Well if there is shadow issues I would check your “indirect light” intensity. Bringing the light intensity up will usually land up blowing out the lighting but the use of indirect lighting intensity is how you can go about changing the shadow density. Try a very large value to start, something like 20, and back it down until you reach a good balance.

Another useful option is to make use of HDRI maps in the Postprocess volume to control indirect lighting with out having to rebuild lighting.

In the example there are only three light elements. 2 exterior and 1 interior and the PP controls the indirect lighting only as to filling the volume of space with a base.

Basically anytime you see indirect lighting that would be your means to control shadow depth.

Have you checked the translucency settings inside the material for the trees? There’s the basic level settings in the material’s general properties (the panel where the properties to set Domain, Shading Model, Lighting Mode, etc are located), but further down that list of properties is a bunch of translucency settings (Translucency and Translucency Self-Shadowing). The defaults may not work for your scene if they weren’t changed.

Foliage should never have transparency. It would cripple rendering down to less than a frame when you have a forest running…

Then how do trees and plants have translucent visuals up close, or get light going through the leaves and such? I think I have observed a number of posts from people using translucency mode for leaf and grass materials in the past.

People who don’t know how to properly use the engine, maybe.
Foliage has a specific shader mode which isn’t transparency.

Also, foliage isn’t transparent.
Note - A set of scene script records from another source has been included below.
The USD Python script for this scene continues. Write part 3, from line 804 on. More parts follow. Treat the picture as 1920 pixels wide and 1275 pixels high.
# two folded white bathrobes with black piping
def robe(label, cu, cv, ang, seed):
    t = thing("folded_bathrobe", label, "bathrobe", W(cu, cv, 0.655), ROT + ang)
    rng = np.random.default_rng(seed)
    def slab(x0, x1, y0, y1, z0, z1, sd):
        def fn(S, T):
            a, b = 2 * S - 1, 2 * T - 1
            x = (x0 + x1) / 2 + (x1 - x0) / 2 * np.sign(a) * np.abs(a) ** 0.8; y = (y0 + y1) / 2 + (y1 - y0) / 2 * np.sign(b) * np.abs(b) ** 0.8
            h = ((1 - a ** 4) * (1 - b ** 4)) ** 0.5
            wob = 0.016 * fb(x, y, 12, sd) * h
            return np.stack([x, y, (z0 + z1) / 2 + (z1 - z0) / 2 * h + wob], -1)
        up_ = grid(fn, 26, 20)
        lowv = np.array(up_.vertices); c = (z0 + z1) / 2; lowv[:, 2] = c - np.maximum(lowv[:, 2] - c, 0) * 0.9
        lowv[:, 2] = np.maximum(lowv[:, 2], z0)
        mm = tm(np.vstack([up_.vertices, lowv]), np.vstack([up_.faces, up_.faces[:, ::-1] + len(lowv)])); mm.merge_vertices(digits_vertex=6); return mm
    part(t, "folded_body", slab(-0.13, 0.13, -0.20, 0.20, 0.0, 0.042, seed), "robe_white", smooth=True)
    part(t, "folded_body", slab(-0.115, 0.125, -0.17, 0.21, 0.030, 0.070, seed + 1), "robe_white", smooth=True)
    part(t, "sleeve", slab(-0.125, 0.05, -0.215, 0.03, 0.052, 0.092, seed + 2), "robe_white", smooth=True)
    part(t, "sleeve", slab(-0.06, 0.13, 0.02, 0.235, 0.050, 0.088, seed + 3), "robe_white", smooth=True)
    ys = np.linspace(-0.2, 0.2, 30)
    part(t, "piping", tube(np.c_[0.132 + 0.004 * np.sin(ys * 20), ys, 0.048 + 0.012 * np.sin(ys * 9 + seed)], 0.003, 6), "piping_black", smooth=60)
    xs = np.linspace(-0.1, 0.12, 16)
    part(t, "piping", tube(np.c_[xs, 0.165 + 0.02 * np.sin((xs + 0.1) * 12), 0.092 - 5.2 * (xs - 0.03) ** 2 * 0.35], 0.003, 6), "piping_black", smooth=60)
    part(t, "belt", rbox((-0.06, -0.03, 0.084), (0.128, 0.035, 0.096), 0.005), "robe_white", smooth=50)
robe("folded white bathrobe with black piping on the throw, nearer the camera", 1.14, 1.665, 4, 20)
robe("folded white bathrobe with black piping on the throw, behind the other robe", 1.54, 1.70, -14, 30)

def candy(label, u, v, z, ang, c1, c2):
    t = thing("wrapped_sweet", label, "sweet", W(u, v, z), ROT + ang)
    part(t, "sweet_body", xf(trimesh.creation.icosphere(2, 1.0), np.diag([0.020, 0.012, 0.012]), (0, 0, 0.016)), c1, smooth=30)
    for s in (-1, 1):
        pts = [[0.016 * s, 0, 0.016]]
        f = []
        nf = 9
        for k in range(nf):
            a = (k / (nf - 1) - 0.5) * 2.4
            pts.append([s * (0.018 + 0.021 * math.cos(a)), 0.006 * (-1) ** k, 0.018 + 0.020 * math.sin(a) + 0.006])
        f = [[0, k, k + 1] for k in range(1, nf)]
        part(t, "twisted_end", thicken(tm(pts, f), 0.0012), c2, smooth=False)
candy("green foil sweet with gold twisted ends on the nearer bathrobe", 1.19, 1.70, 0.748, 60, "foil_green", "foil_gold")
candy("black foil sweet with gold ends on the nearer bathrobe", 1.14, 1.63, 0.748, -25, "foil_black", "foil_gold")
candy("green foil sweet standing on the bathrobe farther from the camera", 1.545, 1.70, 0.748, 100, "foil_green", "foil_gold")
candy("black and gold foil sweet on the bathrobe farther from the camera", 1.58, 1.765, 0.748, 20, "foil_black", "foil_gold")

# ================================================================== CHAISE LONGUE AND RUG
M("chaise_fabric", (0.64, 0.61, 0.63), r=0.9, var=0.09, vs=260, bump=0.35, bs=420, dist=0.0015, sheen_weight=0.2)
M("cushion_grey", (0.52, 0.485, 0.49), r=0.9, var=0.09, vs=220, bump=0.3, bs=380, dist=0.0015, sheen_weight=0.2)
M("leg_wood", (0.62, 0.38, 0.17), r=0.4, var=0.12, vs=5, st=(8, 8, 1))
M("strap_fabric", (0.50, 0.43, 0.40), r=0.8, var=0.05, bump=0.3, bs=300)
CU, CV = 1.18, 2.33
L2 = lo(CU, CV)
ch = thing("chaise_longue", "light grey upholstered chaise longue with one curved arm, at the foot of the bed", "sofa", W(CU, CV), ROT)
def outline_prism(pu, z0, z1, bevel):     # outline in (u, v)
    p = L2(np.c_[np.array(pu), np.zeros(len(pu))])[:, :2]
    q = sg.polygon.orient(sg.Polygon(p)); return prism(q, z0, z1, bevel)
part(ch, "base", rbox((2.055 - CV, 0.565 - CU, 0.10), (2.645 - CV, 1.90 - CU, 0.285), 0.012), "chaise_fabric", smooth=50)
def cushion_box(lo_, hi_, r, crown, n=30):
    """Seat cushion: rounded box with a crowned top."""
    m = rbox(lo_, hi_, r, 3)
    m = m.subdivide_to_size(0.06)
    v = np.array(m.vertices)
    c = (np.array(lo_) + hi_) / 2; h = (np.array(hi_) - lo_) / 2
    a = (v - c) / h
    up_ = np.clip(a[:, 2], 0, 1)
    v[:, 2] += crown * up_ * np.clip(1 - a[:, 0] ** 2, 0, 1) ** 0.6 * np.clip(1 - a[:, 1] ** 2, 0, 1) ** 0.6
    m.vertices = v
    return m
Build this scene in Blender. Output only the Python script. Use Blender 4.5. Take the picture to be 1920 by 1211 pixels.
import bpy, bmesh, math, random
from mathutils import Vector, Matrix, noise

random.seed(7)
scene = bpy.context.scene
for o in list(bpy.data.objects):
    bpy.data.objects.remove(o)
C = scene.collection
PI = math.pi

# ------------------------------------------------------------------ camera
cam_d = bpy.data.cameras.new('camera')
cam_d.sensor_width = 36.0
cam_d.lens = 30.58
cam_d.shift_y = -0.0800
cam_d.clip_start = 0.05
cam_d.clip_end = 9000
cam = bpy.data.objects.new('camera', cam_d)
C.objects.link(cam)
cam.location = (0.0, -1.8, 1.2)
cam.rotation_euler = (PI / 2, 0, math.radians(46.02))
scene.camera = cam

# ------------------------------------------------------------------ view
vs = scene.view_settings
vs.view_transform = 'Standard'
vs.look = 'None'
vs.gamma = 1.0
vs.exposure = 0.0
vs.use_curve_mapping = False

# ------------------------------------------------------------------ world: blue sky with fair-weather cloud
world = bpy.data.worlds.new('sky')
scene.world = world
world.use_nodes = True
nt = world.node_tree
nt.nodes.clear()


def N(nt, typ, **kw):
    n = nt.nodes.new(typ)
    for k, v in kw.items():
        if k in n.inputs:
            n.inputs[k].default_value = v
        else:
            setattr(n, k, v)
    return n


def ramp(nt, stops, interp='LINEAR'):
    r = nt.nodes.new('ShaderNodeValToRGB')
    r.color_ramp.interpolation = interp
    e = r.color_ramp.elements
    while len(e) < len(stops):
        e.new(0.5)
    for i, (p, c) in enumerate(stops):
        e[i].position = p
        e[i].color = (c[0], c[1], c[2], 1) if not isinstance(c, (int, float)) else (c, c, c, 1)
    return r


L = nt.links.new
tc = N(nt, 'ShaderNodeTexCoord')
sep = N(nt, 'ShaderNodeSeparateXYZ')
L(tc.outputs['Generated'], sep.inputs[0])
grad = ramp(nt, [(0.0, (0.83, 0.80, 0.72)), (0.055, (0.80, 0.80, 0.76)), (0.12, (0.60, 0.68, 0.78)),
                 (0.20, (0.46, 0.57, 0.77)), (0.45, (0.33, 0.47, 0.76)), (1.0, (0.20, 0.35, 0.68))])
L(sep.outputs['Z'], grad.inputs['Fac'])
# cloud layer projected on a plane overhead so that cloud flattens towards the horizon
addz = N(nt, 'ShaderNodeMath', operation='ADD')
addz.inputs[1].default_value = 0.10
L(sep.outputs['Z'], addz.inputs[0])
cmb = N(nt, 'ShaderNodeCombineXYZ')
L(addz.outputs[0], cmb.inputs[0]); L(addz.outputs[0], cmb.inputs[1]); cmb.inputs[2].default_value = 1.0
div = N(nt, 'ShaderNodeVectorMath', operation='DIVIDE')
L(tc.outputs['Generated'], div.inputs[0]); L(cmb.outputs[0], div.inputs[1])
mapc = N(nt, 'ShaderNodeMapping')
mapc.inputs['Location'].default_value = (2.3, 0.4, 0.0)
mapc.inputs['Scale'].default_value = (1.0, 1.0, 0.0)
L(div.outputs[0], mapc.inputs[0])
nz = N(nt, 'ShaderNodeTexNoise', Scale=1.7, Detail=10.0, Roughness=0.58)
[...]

With transparency you can’t have sub surface scattering.

As as the alpha value - masked materials are possible regardless of the transparency shader mode.

It looks like a problem I had when messing with lighting. I was messing with the skylight. I was trying to mess with the god rays and fog and I ended up screwing up the skylight.

Look here:

See about a quarter of the way down in “Stationary Skylight”, there is a building with 2 pictures. One on the left shows shadows similar to yours. The one on the right shows the dark shadows fixed.